Elle invoquait également l'interprétation de la doctrine administrative (BOI-RPPM-PVBMC-20-10 du 23 avril 2013) qui qualifie de bijoux les objets d'or et d'argent travaillés.
La Cour administrative d'appel de Bordeaux vient de rejeter la requête de la société NA
Elle estime :
- que la société n'a apporté aucune preuve au soutien de ses allégations selon lesquelles elle aurait exclusivement acquis des "Jetons" ou "Refrappes".
- que le prix d'achat inférieur à celui d'une pièce originale ne suffit pas à établir la nature des biens, car ce prix ne peut présumer de la valeur intrinsèque d'une pièce.
- que les pièces d'or et les médailles ne peuvent être qualifiées de bijoux au sens de l'article 150 VI du CGI, qui s'entendent des objets ouvragés, précieux par la matière ou par le travail, destinés à être portés à titre de parure.
- que ces biens ne répondent pas davantage à la définition d'objet d'art, de collection ou d'antiquité, car ils ne satisfont pas aux critères de rareté et d'ancienneté.

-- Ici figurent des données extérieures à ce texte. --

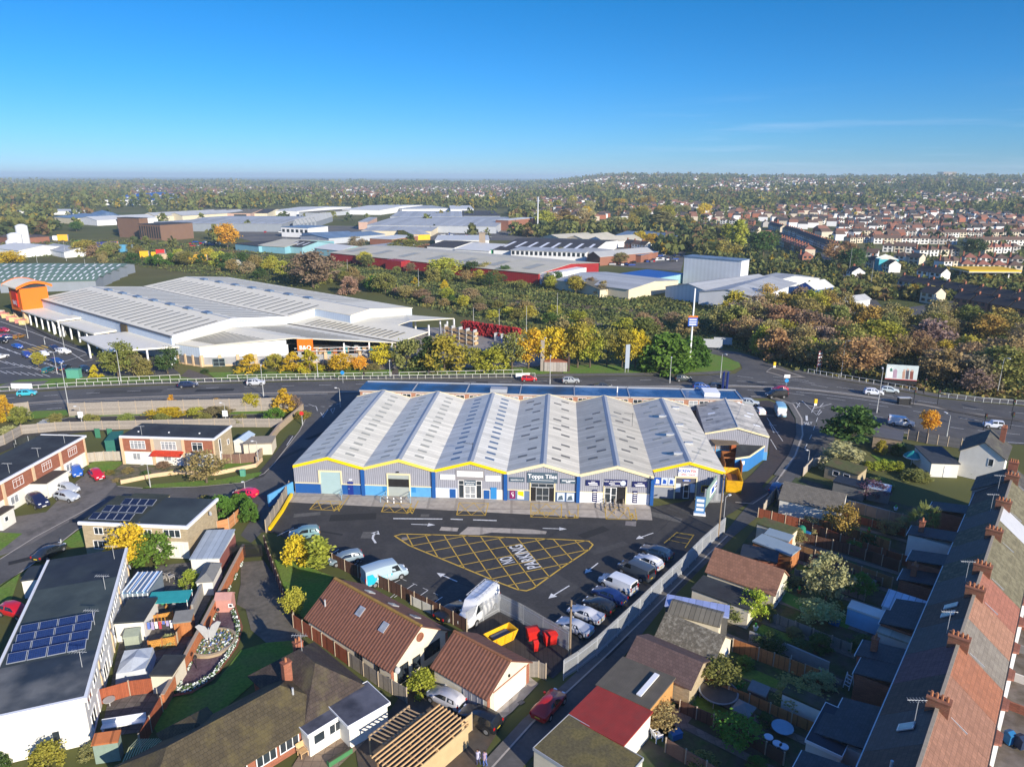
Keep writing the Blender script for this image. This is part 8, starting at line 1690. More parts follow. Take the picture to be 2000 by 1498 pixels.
p=P(1851,366);t=thing('tower_block','lone tan tower block on the right skyline','tower block',(p.x,p.y,0));k=p.y/1386;box(-12*k,0,0,12*k,20*k,40*k*.5+20).build('body',C((.42,.33,.26)),t);box(-13*k,-k,40*k*.5+20,13*k,21*k,40*k*.5+24).build('roof',C((.3,.25,.2)),t)
def cont(lb,u,v,L,W,H,m,rz=.3,name='shipping_container',cat='container'):
 p=P(u,v);t=thing(name,lb,cat,(p.x,p.y,0),rz);box(-L/2,-W/2,.2,L/2,W/2,H).build('body',m,t);box(L/2,-W/2+.1,.3,L/2+.1,W/2-.1,H-.1).build('doors',GALV,t)
for a in(('long navy container in the yard behind the store',209,487,13,3,5,C((.02,.03,.2))),('orange container on the navy one',223,483,6,3,4,C((.6,.13,.02))),('sky blue container in the yard behind the store',246,493,9,3,5,C((.08,.3,.5))),('teal container in the yard behind the store',232,491,9,3,4,C((.03,.2,.2))),('yellow excavator body left of the red lorry',283,503,5,3,4,YSK),('red lorry body in the yard behind the store',315,503,5,3,5,C((.5,.03,.03))),('yellow loader beside the red lorry',307,503,6,3,3.5,YSK),('pale timber stack beside the red lorry',340,508,18,6,4,C((.5,.38,.25))),('yellow skip stack, left of the yard row',366,510,13,3,4,YSK),('yellow skip stack, right of the yard row',386,514,11,3,5,YSK),('rust red skip in the yard row',424,514,9,3,3,C((.35,.1,.05))),('yellow skip at the end of the yard row',438,519,7,3,3,YSK),('blue skip beside the railway',450,516,6,3,3,C((.1,.4,.55))),('white skip beside the railway',470,518,9,3,3,C((.6,.6,.55))),('yellow van body by the far silos',124,471,7,3,5,C((.75,.4,.03))),('white van body by the far silos',113,471,6,3,4,SIGNW),('green container before the white depot',966,503,6,4,5,C((.02,.3,.12))),('white lorry before the depot',893,494,10,3,5,SIGNW),('orange kiosk at the end of the red warehouse',1168,511,6,5,4,C((.75,.15,.02)))):cont(*a)
r_=random.Random(21)
for nm,(u0,v0,u1,v1),n in(('in the car lot right of the sawtooth works',(1258,498,1325,512),26),('beside the end of the red warehouse',(1178,504,1240,520),12),('in the yard before the huge factory',(860,456,960,466),22),('before the car showroom office',(490,445,560,455),18),('on the rough car lot behind the railway wood',(372,474,432,482),14),('before the dark roofed depot',(860,493,945,502),9)):
 for i in range(n):
  cn,c=r_.choice((('white',WH),('silver',SI),('black',BK),('blue',(.02,.06,.3)),('red',RD),('grey',GR)));p=P(u0+(u1-u0)*(i+r_.random())/n,r_.uniform(v0,v1));b=MB();b.box(-2.1,-.88,.25,2.1,.88,.95);b.add([(-1.9,-.82,.95),(1.1,-.82,.95),(1.1,.82,.95),(-1.9,.82,.95),(-1.5,-.65,1.5),(.4,-.65,1.5),(.4,.65,1.5),(-1.5,.65,1.5)],[(4,5,6,7),(0,1,5,4),(1,2,6,5),(2,3,7,6),(3,0,4,7)],1)
  o=b.build('parked_car',[CARP,CGLASS]);o.color=(*c,1);o.location=(p.x,p.y,0);o.rotation_euler=(0,0,r_.choice((.2,1.7)));tag(o,'x','car','cars parked '+nm);reg(o,cn+' parked car',nm)
sheet('yard_ground',PP((700,470),(1000,470),(1200,520),(1330,530),(1340,490),(1190,470),(1000,445),(840,445),(600,440),(440,445),(440,458),(600,500),(640,492)),mat('yard_grey',(.11,.105,.1),.9,.2,.1,col2=(.16,.145,.125),stain_scale=.03),.01)
sheet('yard_ground',PP((-40,500),(-40,455),(60,455),(140,470),(150,490),(60,498)),mat('yard_grey'),.01)
strip('railway_ballast',((240,470),(480,492),(700,540),(1040,592),(1300,613),(1454,631),(1650,657),(1800,675),(2000,712),(2200,745)),9,mat('ballast',(.15,.115,.085),.95,.25,1),.05)
b=MB()
for off in(-2.6,-1.1,1.1,2.6):
 pts=PP((480,492),(700,540),(1040,592),(1300,613),(1454,631),(1650,657),(1800,675),(2000,712));pts=[Vector((p.x-off*.3,p.y+off,.15))for p in pts]
 for p,q in zip(pts,pts[1:]):b.beam(p,q,.12,.16)
structure(b.build('railway_rails',mat('rail_steel',(.2,.15,.12),.5,.1,2,metal=.4)))
strip('track',((880,573),(960,590),(1040,602),(1110,617),(1190,640),(1250,655)),4.5,mat('track_earth',(.2,.165,.125),.95,.2,.5),.04)
strip('road',((1540,604),(1640,607),(1760,612),(1900,590),(2100,560)),12,ASPH,.03);strip('road',((1700,600),(1660,545),(1600,500),(1510,440),(1470,415)),9,ASPH,.03)
for i,(u,v,h)in enumerate(((680,545,10),(818,566,10),(925,652,9),(975,655,9),(1028,648,9),(1088,618,9),(75,525,12),(130,510,12),(170,540,9),(190,548,9),(560,480,10),(1658,533,14),(1700,560,12))):
 lamp((u,v),None,h,None,desc='thin grey pole',place='in the railway wood')
 # suburb beyond: houses one by one near, merged far away
def far_house(wm,hip):
 t=thing('house','x','house',(0,0,-80));L,W,z=7.6,7.6,5.2
 wall_mb(L,W,z,'hip' if hip else 'gable',2.6,'x').build('wall',PAINT,t);roof_mb(L,W,z,'hip' if hip else 'gable',2.6,'x',.35).build('roof',[RO['brown'],RO['dark'],ROOFT['red']][wm],t)['fixed']=1
 q=box(-.45,W/2-.5,5.5,.45,W/2+.5,9.0).build('chimney',BRICK,t);q['fixed']=1
 for y,s in((-.06,1),(W+.06,-1)):
  for x in(1.0,4.4):
   for zz in(.9,3.3):w_=MB().add([(x,y,zz),(x+2.0,y,zz),(x+2.0,y,zz+1.4),(x,y,zz+1.4)],[(0,1,2,3)]).build('window',GLASS,t);w_['fixed']=1
 return t
HP=[far_house(0,True),far_house(0,False),far_house(1,False),far_house(2,True)]
hr=random.Random(12);NH=[0]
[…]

- que le vérificateur avait déjà fait preuve de bienveillance en extournant certaines pièces (les "10 dollards-or" et les "Ecu argent"), considérant qu'elles avaient été émises avant 1800. Cependant, la société n'a pas démontré que les autres pièces entraient dans la catégorie des bijoux et assimilés, ni que le registre de police, les factures ou la comptabilité distinguaient les pièces antérieures à 1800 de celles postérieures.
Par conséquent, la Cour a confirmé l'application de la taxe sur les métaux précieux.
L'arrêt souligne l'interprétation stricte de la notion de "bijou" pour l'application de la taxe, excluant expressément les pièces d'or et médailles de cette catégorie, sauf preuve qu'elles répondent aux critères spécifiques de la doctrine administrative pour être considérées comme des objets travaillés assimilés à de la bijouterie, ce qui impliquerait de distinguer notamment les monnaies ayant eu cours légal de simples copies ou médailles, et de justifier de leur date d'émission le cas échéant.